Friday, October 23, 2009

Melbourne Side-Show Please...


I've been meaning to write about Wild Beasts' Two Dancers for some time now. The band have just been announced as one of the acts playing St Jerome's Laneway Festival, here in Melbourne, in January next year. I'm currently crossing every bit of my anatomy that can possibly be crossed that they'll also play a side-show somewhere. I am, after all, too old to be doing with Festivals. Bad sound, over-priced beer and all that sun. These days, of course, they also tend to be full of drugged up Gen Yers in skinny black jeans, wearing pre-faded T-Shirts emblazoned with cultural milestones they are too young to have experienced or places they've never actually been. Call me narrow minded but anyone under thirty is too dense to give the time of day. It's also a delicious irony that the 80's, a time for which I have some affection, are widely lamented as the decade that good taste forgot and yet it seems to me that the vast majority of current yoof cultcha seems to be aping that very decade in some way- whether it's the fashion (those stovepipe jeans and the faux pre-loved Ghostbusters T-Shirts) or, most especially, the music. Mind you, I'm sure a sizeable chunk of Generation Y think that, like, that band Joy Division are, like, really ripping off Interpol... That's if they've even heard of Joy Division. They don't even know they've been born, as some old geezer once said in an add for a certain multi-national burger chain.

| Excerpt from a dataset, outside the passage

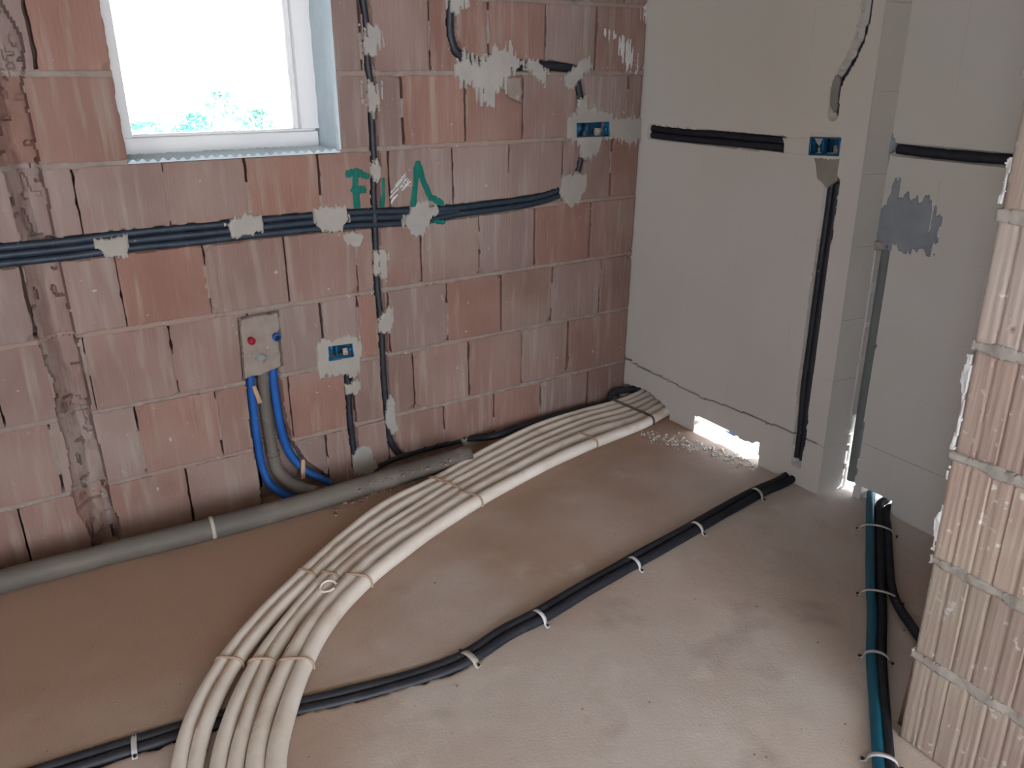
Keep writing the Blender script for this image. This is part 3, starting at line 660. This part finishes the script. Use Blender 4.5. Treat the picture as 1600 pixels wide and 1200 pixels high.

Anyway, where was I? Wild Beasts fabulous recent record- which is, of course, heavily influenced by the 80's. See, there is method in my madness, if you just stick with me. The influences here aren't the usual suspects, however, but acts like The Smiths and Orange Juice. This is clever (though it never rubs your face in it), knowing, literate pop music. Sample lyric, from the album opener, The Fun Powder Plot: "This is a booty call/ My boot up your arsehole! This is a Freudian slip/ My slipper in your bits!" Hilarious but also slightly menacing over the burbling synth and and minor key guitar accompaniment. I should also add that the same track brings into play what might be a deal breaker for many- the falsetto of lead vocalist, Hayden Thorpe. I'm generally not a big fan of your squeaky, male vocal and I did find bits of their previous record (debut Limbo Panto) heavy going. Here, he seems to have reigned some of the vocal gymnastics of that first effort. He is also added and abetted by the deeper tones of fellow band-member, Tom Fleming (who provides backing vocals and even lead on a couple of tracks), for the first time.

Two Dancers seethes with lust and violence. "A crude Art/ A bovver boot ballet/ Equally elegant and ugly," runs a line from lead single, Hooting and Howling. While later, in We've Still Got The Taste Dancin' On Our Tongues, "Us kids are cold and cagey/ Rattling around the town/ Scaring the oldies into their dressing gowns/ As the dribbling dogs howl." Sounds like Melbourne on a Friday night- and, damn it, just how I feel about those bloody Gen Yers! This is all accomplished very tunefully and with spare, crystalline production- the nihilism and rage or the more powerful for being carried by such melodic and restrained music.

Every time I buy a CD, I secretly hope it will turn out to be one of those select few that I hold close to my heart- or, at the very least, never tire of hearing. Two Dancers is actually one of those records.